Se pretendemos uma transição pacífica, então o meu conselho de académico que estuda o processo de democratização em Angola é que o Presidente do MPLA coloque de imediato o cargo à disposição e o Vice-Presidente do MPLA assuma a liderança do partido, tal como estabelecem os estatutos. Qualquer outra solução que se queira engendrar será pouco ou nada benéfica para esse partido político.

 

Engendrar uma outra solução bicéfala (tal como se conjectura) serviria apenas para agravar o problema, alargando-o a uma terceira pessoa que está hoje fora dele. E para a pessoa que aceitasse entrar neste jogo tricéfalo, seria o seu fim político.

 

Por outro lado, manter-se a actual situação significaria um rude golpe contra o MPLA – mais um, a juntar a vários outros, desferidos no espaço dos últimos dez anos. Portanto, seria uma acção que beneficiaria claramente outros partidos e outros actores políticos. Será isso que se pretende?

 

Só a anunciada solução, de acabar imediatamente com esta bicefalia nefasta, traria claro benefício ao MPLA. Posso afirmar que esta é também a vontade dos militantes desse partido político. E se um partido político se faz pela vontade dos seus militantes, então só podemos esperar que o Presidente do MPLA deixe rapidamente esse posto, de forma pacífica e sem haver necessidade de pressão.

 

De outro modo, teremos em Angola a repetição de processos ocorridos noutras paragens, que não foram nada benéficos para quem se pretendeu perpetuar no cargo. Depois de Moçambique, ainda recentemente aconteceu no Zimbabué e na África do Sul ter havido pressão para abandono dos mais apetecidos cargos (ao nível do Estado, ou do partido governante). Penso que ninguém quererá que isso ocorra também em Angola.

 

Não queremos também que, depois de se ter arrastado o país para a bancarrota, haja quem (pensando apenas nos seus interesses e fortunas pessoais) queira arrastar também o MPLA para o abismo, provocando cisões nunca antes vistas, impossíveis de ultrapassar. Em casos destes, a história dá conta até da quase impossibilidade de um renascer das cinzas.

 

Haja, pois, ponderação. E tenham-se em conta, antes de mais, os interesses de Angola e não interesses individuais ou de pequenos grupos.

 

Quero terminar, assegurando que a forma como vamos recordar o Presidente Eduardo dos Santos vai depender da forma como ele próprio (e não quaisquer outras pessoas que o circundam, sejam familiares próximos, sejam outras) vai gerir este dossier.
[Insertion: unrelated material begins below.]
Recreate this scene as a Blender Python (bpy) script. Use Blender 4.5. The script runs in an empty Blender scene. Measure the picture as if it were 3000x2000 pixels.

Caso se retire imediatamente, sem causar transtorno ao seu “sucessor natural” e sem causar atritos desnecessários ao nível do partido ou da gestão do Estado, será recordado pelos feitos positivos e pela sucessão exemplar. Mas se agir de forma contrária, os feitos positivos vão certamente ser esquecidos e vão prevalecer os aspectos negativos dos últimos anos de gestão. A escolha será, pois, do próprio Presidente do MPLA.

 

«Se pretendemos uma transição pacífica, o meu conselho de académico que estuda o processo de democratização em Angola é que o Presidente do MPLA coloque de imediato o cargo à disposição e o Vice-Presidente do MPLA assuma a liderança do partido.»

 

«Caso se retire imediatamente, sem causar transtorno ao seu “sucessor natural” e sem causar atritos desnecessários ao nível do partido ou da gestão do Estado, será recordado pelos feitos positivos e pela sucessão exemplar.»

 

«Depois de Moçambique, ainda recentemente aconteceu no Zimbabué e na África do Sul ter havido pressão para abandono dos mais apetecidos cargos. Penso que ninguém quererá que isso ocorra também em Angola.»